One thing I greatly appreciated in the UDL reading is that CAST practiced UDL in its presentation of the content, particularly with "top-down" networking through hyperlinking and sections labeled as "background knowledge". In addition, the writers of this "curriculum" embed multimedia presentations and videos. Often, educators of educators do not practice the methods they endorse, but CAST does.
Inspiration is a program that supports standard 3 of the CT language arts curriculum guide, which focuses on the writing process. For prewriting, Inspiration mind maps and diagrams allow students to plan and rehearse using images and words in a spatial web.
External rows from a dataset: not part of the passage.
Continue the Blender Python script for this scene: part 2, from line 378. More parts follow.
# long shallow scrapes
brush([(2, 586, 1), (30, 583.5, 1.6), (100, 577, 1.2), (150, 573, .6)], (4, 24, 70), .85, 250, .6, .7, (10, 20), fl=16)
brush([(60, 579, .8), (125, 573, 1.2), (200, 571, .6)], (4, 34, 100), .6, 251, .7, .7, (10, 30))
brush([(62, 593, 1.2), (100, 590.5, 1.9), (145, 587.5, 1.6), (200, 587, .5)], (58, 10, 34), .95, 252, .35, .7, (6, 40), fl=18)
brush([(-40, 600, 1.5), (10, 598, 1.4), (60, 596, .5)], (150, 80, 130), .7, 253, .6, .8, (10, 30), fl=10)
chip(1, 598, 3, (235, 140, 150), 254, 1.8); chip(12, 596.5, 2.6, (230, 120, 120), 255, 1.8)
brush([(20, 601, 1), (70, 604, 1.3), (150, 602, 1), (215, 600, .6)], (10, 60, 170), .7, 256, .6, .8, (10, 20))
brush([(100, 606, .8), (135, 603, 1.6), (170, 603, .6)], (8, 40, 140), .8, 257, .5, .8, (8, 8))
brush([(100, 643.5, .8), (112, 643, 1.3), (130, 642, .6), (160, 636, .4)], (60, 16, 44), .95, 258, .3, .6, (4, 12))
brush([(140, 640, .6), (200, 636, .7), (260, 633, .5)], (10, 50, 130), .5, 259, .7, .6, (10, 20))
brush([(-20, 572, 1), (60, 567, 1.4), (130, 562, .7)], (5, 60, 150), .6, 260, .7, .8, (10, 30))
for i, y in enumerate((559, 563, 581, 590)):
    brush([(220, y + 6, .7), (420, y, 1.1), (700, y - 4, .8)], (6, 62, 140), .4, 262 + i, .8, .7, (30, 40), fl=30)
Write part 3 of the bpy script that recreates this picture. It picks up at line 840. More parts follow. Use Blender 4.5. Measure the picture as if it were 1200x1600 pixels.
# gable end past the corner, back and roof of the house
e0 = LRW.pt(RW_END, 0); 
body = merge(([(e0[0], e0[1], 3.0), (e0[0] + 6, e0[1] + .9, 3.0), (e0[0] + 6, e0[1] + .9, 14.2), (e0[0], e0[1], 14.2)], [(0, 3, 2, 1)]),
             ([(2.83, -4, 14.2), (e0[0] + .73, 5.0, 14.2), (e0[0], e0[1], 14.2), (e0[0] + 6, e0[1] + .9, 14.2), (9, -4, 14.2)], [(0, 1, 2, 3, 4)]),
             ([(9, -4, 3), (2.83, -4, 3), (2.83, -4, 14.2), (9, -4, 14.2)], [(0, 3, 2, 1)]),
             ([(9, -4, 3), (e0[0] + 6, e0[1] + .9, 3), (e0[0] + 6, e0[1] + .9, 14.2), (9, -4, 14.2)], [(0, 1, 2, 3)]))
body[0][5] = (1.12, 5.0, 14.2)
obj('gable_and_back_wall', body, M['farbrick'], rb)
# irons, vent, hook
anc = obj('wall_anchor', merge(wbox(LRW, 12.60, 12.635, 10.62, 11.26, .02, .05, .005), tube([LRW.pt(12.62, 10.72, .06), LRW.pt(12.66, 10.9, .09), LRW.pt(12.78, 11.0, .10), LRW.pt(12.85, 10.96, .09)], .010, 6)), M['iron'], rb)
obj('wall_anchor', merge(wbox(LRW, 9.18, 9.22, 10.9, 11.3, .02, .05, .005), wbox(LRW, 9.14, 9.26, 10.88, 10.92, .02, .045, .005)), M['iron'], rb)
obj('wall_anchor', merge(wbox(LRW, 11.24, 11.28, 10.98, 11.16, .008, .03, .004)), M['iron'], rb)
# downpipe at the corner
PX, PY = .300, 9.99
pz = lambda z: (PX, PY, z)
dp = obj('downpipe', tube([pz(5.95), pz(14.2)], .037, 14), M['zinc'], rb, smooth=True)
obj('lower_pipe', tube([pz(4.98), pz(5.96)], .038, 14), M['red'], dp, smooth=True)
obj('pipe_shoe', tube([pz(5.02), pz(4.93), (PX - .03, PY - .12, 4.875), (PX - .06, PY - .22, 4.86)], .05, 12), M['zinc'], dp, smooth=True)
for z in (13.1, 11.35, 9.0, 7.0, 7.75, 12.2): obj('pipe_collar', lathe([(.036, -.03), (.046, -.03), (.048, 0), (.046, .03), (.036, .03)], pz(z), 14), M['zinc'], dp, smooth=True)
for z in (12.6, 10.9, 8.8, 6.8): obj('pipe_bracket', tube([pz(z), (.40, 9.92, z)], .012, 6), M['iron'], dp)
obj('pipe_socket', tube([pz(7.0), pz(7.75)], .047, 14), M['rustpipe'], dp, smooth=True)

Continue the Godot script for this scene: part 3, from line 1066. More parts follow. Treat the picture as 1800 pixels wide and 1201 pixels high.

The feature which transforms the data from an outline form to a diagram form and vice versa is particularly useful.
UDL is a pedagogy that seems to work best "in the clouds"--on the internet. One fear I have about CAST's approach is that it is so dependent on internet access that students who lack a home computer and network become disadvantaged. Ideally, in-class instruction that attempts to maximize options will extend outside of the class. How do we bring UDL into the home of a student who lacks the technology? For instance, suppose a student has a personal laptop supplied by his school for in-school use only. Suppose that student receives support for his reading through e-books that have text-to-speech features and hyperlinks to the definitions of challenging words. This level of support is warranted and deliberately employed by his teacher in the class.
What happens though when he goes home and wants to read independently for pleasure or complete his homework using the same support system? Several of his classmates become self-reliant with e-books and their parents purchase e-book readers for them. Where does that leave our student who must, for instance, manually and rapidly flip through a dictionary to comprehend a text, while his counterparts simply enter words into dictionary.com or move the cursor over the word in their e-reader and a footnoted definition magically appears? UDL obviously favors those who have home technology to match the supports offered at school. This does not undermine UDL's pedagogy and I'm sure the creative teacher would be able to overcome any home obstacles. However, to use the architectural analogy, having a ramp at home would make having a ramp at school less of a tease.